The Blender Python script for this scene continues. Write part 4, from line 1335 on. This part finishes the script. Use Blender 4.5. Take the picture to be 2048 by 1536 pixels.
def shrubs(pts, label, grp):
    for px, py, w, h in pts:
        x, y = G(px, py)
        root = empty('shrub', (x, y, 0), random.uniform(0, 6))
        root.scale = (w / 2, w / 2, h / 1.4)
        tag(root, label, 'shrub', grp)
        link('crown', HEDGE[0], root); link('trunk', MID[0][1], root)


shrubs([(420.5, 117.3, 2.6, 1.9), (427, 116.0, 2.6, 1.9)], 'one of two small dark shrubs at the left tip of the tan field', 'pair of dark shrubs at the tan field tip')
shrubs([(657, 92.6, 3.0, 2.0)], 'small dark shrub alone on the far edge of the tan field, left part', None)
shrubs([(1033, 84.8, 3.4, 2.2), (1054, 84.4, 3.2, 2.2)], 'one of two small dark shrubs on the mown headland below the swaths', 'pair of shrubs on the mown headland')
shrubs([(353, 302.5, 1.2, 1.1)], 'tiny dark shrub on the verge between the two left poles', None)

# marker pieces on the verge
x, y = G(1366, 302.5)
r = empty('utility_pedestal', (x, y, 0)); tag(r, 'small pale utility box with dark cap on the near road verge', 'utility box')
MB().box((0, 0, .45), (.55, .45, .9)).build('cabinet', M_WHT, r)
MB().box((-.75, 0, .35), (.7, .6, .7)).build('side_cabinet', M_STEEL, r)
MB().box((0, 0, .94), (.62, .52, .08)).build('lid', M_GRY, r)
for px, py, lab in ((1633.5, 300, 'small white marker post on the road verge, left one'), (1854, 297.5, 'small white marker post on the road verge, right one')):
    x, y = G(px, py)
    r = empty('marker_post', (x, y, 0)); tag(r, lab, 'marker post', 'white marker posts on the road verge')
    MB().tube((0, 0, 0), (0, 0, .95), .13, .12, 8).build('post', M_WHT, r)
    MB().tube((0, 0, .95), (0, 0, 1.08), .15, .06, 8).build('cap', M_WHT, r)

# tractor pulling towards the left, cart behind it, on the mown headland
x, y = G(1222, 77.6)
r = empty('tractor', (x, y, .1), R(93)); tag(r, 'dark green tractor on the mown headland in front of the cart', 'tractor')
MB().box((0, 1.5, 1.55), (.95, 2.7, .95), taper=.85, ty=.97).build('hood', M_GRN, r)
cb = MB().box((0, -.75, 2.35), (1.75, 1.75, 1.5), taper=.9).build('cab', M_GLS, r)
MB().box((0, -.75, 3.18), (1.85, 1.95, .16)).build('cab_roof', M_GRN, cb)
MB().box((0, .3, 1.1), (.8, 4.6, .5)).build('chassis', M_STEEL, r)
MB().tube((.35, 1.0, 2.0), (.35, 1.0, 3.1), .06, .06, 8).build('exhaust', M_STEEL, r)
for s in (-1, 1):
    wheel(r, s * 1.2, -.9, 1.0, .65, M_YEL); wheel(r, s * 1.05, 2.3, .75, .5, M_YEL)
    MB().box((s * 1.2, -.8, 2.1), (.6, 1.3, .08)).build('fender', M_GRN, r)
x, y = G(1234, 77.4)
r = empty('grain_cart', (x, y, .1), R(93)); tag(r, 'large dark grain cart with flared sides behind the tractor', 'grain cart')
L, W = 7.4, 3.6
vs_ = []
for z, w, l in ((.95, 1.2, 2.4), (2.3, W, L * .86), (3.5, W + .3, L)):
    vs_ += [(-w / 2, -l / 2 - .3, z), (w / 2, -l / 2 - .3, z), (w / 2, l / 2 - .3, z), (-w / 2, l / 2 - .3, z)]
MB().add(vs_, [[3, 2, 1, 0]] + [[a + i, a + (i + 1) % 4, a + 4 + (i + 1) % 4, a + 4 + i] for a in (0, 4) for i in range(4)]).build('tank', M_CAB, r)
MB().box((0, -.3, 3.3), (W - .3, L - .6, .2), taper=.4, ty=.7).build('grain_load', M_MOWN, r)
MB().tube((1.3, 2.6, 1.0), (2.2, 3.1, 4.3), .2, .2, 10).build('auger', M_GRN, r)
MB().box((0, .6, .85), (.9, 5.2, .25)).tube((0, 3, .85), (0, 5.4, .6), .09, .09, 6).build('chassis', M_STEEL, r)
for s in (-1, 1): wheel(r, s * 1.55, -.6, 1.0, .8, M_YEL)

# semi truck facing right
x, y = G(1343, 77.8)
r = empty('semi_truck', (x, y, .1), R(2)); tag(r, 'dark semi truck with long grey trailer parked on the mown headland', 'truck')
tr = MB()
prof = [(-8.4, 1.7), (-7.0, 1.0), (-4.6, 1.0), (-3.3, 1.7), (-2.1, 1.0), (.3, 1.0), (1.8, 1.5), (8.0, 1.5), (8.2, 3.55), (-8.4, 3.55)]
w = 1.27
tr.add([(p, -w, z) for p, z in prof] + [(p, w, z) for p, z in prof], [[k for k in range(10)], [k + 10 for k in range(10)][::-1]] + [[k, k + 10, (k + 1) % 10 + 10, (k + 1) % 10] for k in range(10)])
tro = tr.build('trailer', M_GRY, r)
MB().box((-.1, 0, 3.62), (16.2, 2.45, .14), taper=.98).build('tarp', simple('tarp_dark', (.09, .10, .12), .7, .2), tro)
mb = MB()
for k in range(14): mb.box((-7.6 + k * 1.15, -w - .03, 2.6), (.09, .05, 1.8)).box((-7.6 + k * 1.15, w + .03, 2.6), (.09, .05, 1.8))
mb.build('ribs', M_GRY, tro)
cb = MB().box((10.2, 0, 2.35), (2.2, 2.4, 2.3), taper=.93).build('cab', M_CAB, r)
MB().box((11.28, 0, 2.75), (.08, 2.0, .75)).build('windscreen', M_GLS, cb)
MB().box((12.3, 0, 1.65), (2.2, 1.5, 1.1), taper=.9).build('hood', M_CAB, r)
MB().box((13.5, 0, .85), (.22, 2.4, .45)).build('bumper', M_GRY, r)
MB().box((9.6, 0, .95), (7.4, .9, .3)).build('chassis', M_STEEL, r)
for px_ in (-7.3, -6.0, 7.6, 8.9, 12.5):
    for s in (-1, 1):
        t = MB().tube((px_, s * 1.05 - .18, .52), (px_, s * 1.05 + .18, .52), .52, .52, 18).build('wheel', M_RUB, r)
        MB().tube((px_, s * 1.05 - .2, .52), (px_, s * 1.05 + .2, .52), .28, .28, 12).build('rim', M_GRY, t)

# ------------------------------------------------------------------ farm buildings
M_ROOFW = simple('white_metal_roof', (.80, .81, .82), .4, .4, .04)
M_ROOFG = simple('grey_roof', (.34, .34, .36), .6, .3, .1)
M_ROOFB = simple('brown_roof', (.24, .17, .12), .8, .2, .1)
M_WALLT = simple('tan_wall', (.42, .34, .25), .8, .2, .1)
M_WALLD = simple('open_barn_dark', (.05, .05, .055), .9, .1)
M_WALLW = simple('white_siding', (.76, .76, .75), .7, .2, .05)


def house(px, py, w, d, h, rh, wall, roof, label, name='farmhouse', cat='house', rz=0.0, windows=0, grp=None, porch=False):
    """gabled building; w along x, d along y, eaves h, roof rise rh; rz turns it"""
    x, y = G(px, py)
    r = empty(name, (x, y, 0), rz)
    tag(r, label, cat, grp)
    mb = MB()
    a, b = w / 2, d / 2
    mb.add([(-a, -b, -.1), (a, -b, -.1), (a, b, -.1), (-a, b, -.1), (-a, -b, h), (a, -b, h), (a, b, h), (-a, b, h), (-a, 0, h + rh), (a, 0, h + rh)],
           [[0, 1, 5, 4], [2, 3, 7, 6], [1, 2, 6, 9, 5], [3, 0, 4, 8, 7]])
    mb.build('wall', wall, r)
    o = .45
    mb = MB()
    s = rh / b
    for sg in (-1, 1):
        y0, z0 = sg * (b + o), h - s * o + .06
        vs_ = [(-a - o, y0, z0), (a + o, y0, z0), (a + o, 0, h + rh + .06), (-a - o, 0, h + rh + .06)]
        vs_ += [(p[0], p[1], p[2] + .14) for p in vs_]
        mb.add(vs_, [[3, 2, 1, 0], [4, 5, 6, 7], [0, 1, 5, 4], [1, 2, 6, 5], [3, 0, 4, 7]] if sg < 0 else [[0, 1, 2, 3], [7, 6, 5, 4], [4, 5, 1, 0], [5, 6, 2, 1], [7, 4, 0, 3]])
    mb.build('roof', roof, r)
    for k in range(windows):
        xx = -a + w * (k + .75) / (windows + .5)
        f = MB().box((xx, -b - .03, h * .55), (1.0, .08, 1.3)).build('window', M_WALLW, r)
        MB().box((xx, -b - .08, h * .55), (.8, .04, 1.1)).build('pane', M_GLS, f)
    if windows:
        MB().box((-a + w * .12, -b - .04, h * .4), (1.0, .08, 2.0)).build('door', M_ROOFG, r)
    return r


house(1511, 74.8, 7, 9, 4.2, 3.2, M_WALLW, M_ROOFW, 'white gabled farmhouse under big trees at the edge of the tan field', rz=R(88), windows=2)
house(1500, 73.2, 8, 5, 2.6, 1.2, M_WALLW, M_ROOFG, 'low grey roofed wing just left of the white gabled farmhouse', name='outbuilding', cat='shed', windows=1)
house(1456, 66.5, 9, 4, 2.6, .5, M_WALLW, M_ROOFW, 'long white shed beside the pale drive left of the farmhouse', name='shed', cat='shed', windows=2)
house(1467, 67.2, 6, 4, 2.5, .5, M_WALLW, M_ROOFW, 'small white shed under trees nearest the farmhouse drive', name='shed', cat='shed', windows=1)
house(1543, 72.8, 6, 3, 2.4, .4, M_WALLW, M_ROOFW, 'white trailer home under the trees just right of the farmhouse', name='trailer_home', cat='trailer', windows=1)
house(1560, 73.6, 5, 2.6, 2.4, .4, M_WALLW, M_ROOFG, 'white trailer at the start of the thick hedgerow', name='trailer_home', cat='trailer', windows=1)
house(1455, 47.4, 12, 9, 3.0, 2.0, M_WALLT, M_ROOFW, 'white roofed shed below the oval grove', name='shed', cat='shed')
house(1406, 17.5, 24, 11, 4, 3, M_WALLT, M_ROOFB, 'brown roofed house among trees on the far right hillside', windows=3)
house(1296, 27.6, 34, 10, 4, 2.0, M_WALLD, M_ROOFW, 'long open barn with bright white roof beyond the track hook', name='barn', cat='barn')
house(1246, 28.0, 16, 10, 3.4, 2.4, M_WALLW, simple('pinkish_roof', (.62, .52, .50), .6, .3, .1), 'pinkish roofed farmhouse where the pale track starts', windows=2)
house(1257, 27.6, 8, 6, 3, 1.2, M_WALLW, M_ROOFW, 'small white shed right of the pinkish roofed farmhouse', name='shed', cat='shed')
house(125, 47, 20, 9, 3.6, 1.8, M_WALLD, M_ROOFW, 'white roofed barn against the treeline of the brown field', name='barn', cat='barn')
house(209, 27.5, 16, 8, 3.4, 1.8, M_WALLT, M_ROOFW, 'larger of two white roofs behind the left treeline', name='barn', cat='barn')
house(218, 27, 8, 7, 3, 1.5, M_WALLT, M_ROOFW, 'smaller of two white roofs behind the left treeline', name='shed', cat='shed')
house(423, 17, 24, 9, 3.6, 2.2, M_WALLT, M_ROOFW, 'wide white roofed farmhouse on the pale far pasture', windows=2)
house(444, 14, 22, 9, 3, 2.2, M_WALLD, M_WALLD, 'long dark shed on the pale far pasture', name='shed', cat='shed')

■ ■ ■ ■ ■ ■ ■

§ Exercise directions
Return exactly, please, the lines of the material from the first one down to and including the line where "link('crown', HEDGE[0], root);" appears.

§ Written response
The Blender Python script for this scene continues. Write part 4, from line 1335 on. This part finishes the script. Use Blender 4.5. Take the picture to be 2048 by 1536 pixels.
def shrubs(pts, label, grp):
    for px, py, w, h in pts:
        x, y = G(px, py)
        root = empty('shrub', (x, y, 0), random.uniform(0, 6))
        root.scale = (w / 2, w / 2, h / 1.4)
        tag(root, label, 'shrub', grp)
        link('crown', HEDGE[0], root); link('trunk', MID[0][1], root)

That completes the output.